I nuovi orientamenti dell’elettorato in Europa hanno invece sconvolto i vecchi sistemi politici, hanno portato alla ribalta nuovi leader, hanno rinvigorito partiti prima marginali, hanno originato nuovi partiti, hanno punito severamente alcune proposte politiche esaurite, e hanno convinto e allo stesso tempo disorientato l’opinione pubblica in generale – come dimostrano gli andamenti altalenanti delle affluenze al voto. Il colpo sferrato dall’elettorato è stato forte e ha spiazzato gli elettori stessi, oltre che alcuni dei leader che avevano pensato di cavalcarlo.

Il parlamento, il luogo in cui la democrazia costruisce i suoi compromessi e i suoi equilibri, ritrova centralità proprio perché ci troviamo all’interno di simili processi.
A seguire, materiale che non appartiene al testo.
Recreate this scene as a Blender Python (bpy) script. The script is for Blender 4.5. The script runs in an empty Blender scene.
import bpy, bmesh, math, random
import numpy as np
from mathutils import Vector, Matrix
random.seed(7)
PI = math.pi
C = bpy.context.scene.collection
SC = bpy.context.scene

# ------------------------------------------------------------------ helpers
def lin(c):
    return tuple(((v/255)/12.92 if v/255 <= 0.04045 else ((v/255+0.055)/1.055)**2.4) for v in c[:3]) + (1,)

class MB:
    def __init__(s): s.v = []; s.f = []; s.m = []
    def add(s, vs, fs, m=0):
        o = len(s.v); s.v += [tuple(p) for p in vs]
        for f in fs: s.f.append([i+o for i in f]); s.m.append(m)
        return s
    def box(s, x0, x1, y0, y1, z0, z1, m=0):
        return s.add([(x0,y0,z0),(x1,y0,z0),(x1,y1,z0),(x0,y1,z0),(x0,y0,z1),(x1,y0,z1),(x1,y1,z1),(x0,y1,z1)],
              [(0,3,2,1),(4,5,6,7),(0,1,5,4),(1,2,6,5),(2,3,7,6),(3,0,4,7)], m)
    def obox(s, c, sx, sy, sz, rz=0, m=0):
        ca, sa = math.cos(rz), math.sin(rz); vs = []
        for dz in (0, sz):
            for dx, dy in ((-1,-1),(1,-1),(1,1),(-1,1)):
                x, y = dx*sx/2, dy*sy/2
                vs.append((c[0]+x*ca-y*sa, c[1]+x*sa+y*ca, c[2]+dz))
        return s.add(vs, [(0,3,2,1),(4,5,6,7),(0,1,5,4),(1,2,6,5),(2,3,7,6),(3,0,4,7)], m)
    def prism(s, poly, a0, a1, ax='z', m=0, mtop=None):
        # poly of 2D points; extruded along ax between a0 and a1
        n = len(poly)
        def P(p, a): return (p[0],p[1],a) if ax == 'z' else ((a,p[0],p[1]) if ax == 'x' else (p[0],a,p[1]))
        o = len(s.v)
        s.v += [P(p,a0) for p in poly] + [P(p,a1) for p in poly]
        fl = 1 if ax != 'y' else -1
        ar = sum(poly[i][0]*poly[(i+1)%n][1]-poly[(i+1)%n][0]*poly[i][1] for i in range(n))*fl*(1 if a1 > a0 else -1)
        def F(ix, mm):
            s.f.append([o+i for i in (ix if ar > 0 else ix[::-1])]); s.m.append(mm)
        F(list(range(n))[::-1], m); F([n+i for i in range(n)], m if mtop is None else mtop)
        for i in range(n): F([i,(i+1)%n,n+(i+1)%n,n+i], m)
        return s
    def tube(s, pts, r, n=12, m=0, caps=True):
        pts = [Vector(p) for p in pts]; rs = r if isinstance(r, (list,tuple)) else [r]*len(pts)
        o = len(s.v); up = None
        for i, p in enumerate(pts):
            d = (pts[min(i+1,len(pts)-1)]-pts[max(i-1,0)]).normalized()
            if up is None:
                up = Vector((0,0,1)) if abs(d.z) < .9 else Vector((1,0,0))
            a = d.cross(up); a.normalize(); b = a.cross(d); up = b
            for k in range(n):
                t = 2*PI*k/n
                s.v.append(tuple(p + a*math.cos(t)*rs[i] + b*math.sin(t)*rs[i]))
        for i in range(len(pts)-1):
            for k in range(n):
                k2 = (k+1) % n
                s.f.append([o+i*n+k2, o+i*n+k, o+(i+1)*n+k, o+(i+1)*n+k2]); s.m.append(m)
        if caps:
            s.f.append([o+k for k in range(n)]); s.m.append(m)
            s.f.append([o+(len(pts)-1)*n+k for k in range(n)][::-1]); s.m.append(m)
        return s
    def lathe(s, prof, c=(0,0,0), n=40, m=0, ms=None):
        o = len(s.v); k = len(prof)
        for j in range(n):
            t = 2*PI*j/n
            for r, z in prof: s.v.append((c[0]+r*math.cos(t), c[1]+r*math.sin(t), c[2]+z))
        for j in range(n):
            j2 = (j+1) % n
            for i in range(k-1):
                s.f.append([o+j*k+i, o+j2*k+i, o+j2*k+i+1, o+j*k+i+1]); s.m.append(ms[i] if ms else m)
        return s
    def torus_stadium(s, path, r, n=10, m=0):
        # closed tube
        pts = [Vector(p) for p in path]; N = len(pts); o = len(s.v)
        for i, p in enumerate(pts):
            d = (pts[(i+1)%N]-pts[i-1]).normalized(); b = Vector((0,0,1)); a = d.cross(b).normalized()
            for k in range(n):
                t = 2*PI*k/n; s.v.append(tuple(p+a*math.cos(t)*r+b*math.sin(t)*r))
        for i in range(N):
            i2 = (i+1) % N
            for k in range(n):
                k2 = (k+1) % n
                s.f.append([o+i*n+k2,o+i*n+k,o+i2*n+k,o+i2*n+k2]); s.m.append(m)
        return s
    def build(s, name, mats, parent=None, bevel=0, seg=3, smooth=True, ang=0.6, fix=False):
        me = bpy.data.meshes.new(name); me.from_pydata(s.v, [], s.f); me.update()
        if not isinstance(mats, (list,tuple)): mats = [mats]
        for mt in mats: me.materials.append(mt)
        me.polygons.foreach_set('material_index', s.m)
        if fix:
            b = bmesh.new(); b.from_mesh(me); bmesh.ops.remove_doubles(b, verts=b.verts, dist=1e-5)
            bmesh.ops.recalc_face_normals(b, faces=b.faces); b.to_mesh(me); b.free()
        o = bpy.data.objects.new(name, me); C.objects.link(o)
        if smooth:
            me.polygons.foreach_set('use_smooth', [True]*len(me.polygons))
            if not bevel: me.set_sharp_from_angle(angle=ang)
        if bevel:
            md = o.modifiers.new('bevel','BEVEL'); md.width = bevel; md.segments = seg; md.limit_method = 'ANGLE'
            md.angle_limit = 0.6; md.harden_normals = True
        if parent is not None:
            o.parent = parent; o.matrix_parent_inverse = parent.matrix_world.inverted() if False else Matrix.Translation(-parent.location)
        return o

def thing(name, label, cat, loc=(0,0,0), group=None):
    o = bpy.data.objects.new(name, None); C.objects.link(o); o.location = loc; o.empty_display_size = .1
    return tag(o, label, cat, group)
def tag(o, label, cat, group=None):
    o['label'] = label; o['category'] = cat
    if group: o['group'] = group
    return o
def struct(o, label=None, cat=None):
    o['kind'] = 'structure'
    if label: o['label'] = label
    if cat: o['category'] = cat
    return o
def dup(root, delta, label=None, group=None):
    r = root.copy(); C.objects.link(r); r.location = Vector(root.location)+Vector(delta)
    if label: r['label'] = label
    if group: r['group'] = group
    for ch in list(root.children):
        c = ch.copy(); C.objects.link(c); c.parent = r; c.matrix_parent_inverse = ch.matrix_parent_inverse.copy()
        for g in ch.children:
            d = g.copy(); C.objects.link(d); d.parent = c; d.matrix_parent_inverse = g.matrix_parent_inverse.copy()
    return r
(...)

Perfino i punti di riferimento considerati più forti, come Emmanuel Macron grazie al potere che gli garantisce la presidenza francese e Angela Merkel grazie al suo radicamento nei meccanismi di potere tedesco ed europeo, devono sorreggersi grazie ad alchimie politiche inedite o magari fantasiose (chi avrebbe pensato pochi mesi fa che la Francia avrebbe sotterrato in un attimo il suo bipolarismo?). Addirittura in Ungheria – lo stato che si tende ad etichettare come autoritario per definizione – il parlamento potrebbe ritrovare un ruolo di valore se alle elezioni del prossimo anno il partito di Viktor Orbán perdesse la maggioranza assoluta.

Si è detto e ridetto che la crisi dell’Unione Europea può essere risolta solamente con un ritorno alla politica e alla discussione. La cittadinanza europea si sta dimostrando pronta per l’appuntamento: il cambiamento nei sistemi politici avviene nel rispetto delle regole democratiche (un fatto più volte messo in dubbio durante questi anni di crisi politico-economica). E, almeno sul continente, gli elettori hanno deciso di non premiare le forze contrarie all’integrazione europea. Starà ora alle classi dirigenti promosse alla fine di questo ciclo elettorale, e ai raggruppamenti del prossimo parlamento europeo da eleggere nel 2019, offrire una risposta convincente al bisogno di nuova rappresentanza, di cambiamento, di discussione che gli elettori stanno esprimendo.